Fortner, supra, 394 U.S. at 512-514, 89 S.Ct. at 1262 (dissenting opinion, White, J.) (footnotes omitted).
. Justice Holmes recognized the persuasiveness of this argument in 1917. See Motion Picture Patents Co. v. Universal Film Mfg. Co., 243 U.S. 502, 519-20, 37 S.Ct. 416, 61 L.Ed. 871 (1917) (dissenting opinion).
. The rationale is that leverage sufficient to restrain the tied market follows from “the tying product’s desirability to consumers or from the uniqueness of its attributes.” Loew’s, supra, 371 U.S. at 45, 83 S.Ct. at 102.
. This position is consistent with the Court’s early decision in patent tie-in cases. See, e.g., Mercoid Corp. v. Minneapolis-Honeywell Regulator Co., 320 U.S. 680, 64 S.Ct. 278, 88 L.Ed. 396 (1944); Morton Salt Co. v.
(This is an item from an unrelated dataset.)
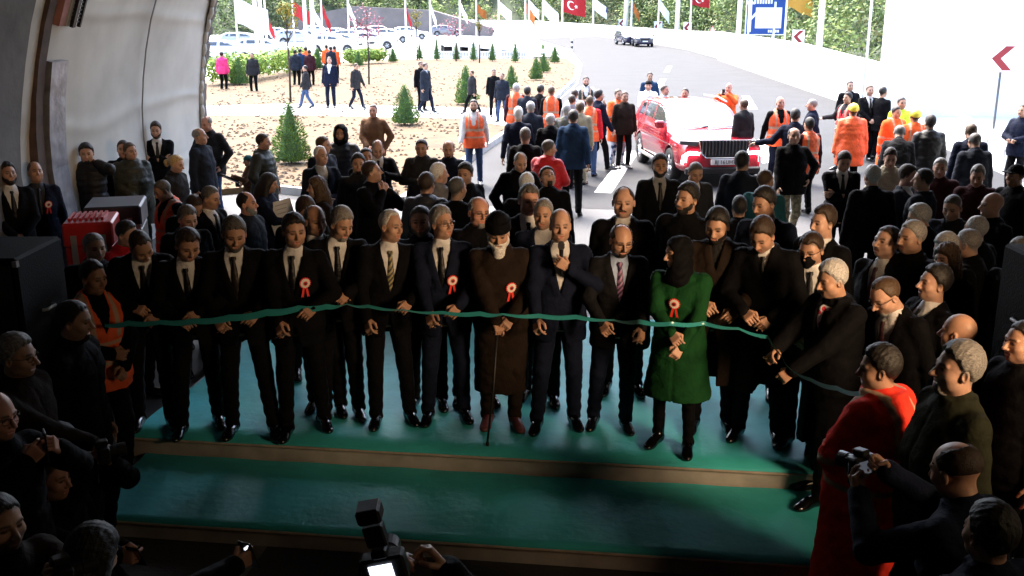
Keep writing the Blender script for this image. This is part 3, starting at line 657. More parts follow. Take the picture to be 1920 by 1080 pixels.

G.S. Suppiger Co., 314 U.S. 488, 62 S.Ct. 402, 86 L.Ed. 363 (1942); Motion Picture Patents Co. v. Universal Film Mfg. Co., 243 U.S. 502, 37 S.Ct. 416, 61 L.Ed. 871 (1917).
. As Professor Turner observes, economic power with respect to the typing product:
is a near certainty when the seller both gets a profit on the tying product and sells the tied product at a noncompetitive price; and that the existence of such power is almost as certain when just the second feature, noncompetitive price on the tied product, exists, even though the tying product is sold or leased at nominal rates.
Turner, supra, 72 Harv.L.Rev. at 63.
. Although we need not reach the issue here we observe that appellants also failed to demonstrate the necessary intent under a § 2 claim of monopolization.
. See generally Cooper, Attempts and Monopolization: A Mildly Expansionary Answer to the Prophylactic Riddle of Section 2, 72 Mich.L. Rev. 375 (1974); Note, Attempt to Monopolize Under the Sherman Act: Defendants Market Power as a Requisite to a Prima Facie Case, 73 Colum.L.Rev. 1452 (1973).